According to Engadget, Musk acknowledged as far back as a January 2025 earnings call that the company would need to upgrade Hardware 3 computers for customers who had purchased Full Self-Driving. That was the January admission. The Q1 2026 earnings call was the confirmation. The gap between those two moments is not a timeline of problem-solving. It's a timeline of sitting with the problem.
What Four Million Cars Looks Like
Four million. That's the number of Tesla vehicles running Hardware 3, per The Verge. Cars built from 2019 until early 2023, according to Engadget, before Hardware 4 arrived. Those owners paid for Full Self-Driving — in some cases, a meaningful sum — under the reasonable assumption that the feature would eventually arrive. The company built Hardware 3 specifically to enable autonomous capability, Engadget notes. It did not.
Musk's current position, as reported across both outlets, is essentially: we'll fix it, we don't know how yet, and also the hardware genuinely can't do the thing we said it could do. No concrete upgrade pathway has been announced. No timeline. Just a pledge and a shrug dressed up in earnings-call cadence.

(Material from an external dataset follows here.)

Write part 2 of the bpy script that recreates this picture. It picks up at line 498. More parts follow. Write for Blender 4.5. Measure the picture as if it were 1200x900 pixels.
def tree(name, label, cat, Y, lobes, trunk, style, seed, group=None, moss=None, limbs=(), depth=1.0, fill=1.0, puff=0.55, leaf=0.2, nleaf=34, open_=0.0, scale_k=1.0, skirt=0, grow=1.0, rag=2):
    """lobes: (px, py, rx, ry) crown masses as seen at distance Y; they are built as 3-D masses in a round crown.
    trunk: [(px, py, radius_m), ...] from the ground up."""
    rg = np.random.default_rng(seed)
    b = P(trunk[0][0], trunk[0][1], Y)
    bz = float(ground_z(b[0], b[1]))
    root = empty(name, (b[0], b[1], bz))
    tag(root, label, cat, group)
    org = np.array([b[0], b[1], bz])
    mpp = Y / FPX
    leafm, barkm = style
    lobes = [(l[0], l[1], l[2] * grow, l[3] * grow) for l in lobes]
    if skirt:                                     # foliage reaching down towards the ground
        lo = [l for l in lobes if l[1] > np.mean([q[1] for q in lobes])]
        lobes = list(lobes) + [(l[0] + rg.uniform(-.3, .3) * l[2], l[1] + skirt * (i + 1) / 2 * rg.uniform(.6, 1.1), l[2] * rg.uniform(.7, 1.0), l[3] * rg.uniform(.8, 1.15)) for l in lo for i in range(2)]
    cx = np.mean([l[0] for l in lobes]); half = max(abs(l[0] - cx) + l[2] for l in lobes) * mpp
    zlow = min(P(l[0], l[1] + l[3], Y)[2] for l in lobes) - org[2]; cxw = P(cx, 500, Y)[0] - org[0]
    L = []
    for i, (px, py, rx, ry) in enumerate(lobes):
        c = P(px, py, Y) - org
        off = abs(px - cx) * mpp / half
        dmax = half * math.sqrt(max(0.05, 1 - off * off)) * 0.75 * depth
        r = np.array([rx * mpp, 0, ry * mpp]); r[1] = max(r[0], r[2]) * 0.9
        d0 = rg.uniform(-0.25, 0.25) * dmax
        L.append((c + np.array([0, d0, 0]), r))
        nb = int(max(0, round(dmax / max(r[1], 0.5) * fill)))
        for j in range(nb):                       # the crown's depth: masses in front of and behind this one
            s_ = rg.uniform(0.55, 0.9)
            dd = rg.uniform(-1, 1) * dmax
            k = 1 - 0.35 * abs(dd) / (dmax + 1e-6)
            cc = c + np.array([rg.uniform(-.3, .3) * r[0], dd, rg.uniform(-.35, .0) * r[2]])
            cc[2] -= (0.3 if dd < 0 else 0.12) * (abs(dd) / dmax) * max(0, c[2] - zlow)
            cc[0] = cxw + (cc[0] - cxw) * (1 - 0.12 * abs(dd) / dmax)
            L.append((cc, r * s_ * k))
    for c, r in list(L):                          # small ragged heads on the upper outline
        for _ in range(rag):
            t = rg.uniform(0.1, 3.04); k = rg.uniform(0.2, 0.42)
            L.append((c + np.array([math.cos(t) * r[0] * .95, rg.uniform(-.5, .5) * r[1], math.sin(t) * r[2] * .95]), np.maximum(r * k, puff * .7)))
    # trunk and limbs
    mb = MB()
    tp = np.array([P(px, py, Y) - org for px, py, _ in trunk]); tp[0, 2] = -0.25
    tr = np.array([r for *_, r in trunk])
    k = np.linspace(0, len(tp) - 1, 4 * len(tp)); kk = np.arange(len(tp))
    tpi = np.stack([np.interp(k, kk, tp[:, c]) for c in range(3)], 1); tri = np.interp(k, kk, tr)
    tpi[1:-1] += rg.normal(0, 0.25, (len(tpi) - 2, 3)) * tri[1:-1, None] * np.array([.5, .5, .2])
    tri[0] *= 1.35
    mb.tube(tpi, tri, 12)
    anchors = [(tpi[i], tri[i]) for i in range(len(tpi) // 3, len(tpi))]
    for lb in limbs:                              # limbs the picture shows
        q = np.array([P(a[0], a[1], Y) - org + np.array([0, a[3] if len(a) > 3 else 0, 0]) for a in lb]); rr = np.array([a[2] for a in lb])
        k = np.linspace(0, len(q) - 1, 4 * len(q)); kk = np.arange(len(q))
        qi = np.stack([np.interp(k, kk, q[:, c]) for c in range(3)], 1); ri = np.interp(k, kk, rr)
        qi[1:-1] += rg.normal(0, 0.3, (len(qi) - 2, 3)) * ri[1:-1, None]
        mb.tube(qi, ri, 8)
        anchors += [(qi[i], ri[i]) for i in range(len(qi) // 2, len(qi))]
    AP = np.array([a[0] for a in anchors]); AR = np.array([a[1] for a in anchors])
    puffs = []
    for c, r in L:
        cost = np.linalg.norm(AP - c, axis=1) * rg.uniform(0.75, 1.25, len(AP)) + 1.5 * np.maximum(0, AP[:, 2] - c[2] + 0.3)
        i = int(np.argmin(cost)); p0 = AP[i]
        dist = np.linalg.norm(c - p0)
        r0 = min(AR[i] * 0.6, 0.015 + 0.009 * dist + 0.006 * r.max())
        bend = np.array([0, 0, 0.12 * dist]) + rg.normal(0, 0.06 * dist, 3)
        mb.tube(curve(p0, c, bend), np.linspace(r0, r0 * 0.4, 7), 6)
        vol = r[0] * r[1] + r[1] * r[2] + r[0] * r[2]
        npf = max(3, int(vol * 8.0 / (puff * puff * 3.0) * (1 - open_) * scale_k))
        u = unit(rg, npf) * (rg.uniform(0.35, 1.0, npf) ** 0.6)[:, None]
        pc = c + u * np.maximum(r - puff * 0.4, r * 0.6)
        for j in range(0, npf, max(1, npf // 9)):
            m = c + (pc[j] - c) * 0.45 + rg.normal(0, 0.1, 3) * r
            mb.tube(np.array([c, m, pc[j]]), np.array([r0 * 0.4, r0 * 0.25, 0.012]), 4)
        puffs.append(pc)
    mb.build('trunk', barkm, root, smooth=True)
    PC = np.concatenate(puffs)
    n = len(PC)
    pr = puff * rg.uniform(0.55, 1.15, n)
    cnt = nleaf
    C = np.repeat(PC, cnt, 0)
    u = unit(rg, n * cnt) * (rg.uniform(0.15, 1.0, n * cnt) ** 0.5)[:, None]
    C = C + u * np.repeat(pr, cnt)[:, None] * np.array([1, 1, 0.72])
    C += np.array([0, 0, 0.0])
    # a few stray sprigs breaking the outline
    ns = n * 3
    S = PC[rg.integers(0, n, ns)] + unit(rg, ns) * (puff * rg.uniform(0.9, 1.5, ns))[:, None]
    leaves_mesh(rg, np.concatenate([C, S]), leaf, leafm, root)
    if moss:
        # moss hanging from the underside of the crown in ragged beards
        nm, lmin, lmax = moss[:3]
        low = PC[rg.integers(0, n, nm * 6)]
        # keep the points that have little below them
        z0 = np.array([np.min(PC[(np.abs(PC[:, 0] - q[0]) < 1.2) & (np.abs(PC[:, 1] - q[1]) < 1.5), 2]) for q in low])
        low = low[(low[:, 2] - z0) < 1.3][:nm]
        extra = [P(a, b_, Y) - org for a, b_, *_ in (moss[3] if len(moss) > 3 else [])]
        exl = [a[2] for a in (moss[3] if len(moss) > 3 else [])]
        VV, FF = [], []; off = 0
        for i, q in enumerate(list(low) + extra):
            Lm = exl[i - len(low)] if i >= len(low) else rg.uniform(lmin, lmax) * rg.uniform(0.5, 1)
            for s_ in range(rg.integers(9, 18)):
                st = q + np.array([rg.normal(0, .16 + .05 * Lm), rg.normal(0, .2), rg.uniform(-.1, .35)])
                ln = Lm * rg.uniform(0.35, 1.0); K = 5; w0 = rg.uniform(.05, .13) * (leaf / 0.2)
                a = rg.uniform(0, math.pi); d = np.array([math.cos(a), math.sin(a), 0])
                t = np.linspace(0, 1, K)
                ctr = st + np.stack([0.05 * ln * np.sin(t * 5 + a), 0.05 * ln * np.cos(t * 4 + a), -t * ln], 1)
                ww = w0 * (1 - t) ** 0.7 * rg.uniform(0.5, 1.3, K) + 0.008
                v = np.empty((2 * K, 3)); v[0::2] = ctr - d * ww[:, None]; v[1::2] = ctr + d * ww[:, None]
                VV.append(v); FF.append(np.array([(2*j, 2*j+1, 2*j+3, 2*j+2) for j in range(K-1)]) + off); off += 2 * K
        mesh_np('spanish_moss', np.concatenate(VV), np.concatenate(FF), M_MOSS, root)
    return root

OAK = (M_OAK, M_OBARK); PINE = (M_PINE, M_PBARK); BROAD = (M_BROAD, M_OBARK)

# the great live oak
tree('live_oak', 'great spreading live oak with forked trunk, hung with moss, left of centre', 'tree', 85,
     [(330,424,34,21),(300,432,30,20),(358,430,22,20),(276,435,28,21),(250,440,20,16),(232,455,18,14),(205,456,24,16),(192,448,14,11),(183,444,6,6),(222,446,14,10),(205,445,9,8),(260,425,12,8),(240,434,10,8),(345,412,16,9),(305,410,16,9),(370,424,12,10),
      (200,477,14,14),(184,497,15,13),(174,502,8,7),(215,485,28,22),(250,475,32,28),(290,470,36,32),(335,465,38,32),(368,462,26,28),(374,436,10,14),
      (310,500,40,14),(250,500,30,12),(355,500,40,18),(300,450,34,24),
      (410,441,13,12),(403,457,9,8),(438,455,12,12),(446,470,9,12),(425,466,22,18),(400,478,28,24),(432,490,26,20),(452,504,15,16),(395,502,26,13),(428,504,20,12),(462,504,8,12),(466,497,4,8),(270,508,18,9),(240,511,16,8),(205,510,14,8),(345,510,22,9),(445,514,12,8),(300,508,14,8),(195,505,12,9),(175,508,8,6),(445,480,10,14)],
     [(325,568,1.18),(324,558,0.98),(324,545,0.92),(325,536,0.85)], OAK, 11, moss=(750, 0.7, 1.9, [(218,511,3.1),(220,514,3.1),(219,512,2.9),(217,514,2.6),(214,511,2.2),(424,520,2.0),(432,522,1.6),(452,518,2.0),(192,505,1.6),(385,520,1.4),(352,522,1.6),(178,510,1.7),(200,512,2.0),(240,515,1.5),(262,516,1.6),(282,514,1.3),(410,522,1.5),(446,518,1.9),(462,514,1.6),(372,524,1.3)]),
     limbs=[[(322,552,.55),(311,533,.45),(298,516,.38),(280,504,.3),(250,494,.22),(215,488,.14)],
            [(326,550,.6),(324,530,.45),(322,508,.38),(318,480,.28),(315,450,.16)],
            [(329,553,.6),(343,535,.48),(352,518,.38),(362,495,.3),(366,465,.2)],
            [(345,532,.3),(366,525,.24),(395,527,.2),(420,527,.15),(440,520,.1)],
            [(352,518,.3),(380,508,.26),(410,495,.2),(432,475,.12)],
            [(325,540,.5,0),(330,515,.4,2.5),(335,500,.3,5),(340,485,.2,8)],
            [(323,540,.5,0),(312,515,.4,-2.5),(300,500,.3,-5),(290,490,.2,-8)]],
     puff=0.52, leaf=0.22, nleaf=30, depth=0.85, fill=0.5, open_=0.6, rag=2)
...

This is where the tech industry's particular flavor of magical thinking becomes expensive for everyone except the company practicing it. The pitch was always: pay now, the software will catch up. Sometimes it does. Sometimes you end up owning a four-million-unit legacy class of hardware that drew the short straw in the capability lottery.
The Structure of the Promise
What makes this specific situation interesting — and by interesting I mean worth being annoyed about — is how cleanly it illustrates the gap between what a feature is sold as and what it physically can be. FSD wasn't sold as "supervised assistance with possible future unsupervised capability pending hardware confirmation." It was sold as Full Self-Driving. The name is right there.
The move of naming something after its aspirational endpoint, then walking back the timeline indefinitely, then eventually confirming the hardware can't reach that endpoint — that's not a product delay. That's a structure. And the structure worked: people bought it, the revenue landed, and the reckoning is only arriving now, years later, on a quarterly call.
Musk said he wishes it were otherwise. I'm sure he does. Wishing it were otherwise and having sold it as though it already were — those are different things, and the four million people who own Hardware 3 Teslas are currently living in the space between them.
The upgrade path, when it comes, will presumably cost something. At which point customers who already paid for the destination get to pay again for the vehicle that can actually reach it.
That's not a bug they're fixing. That's the second transaction.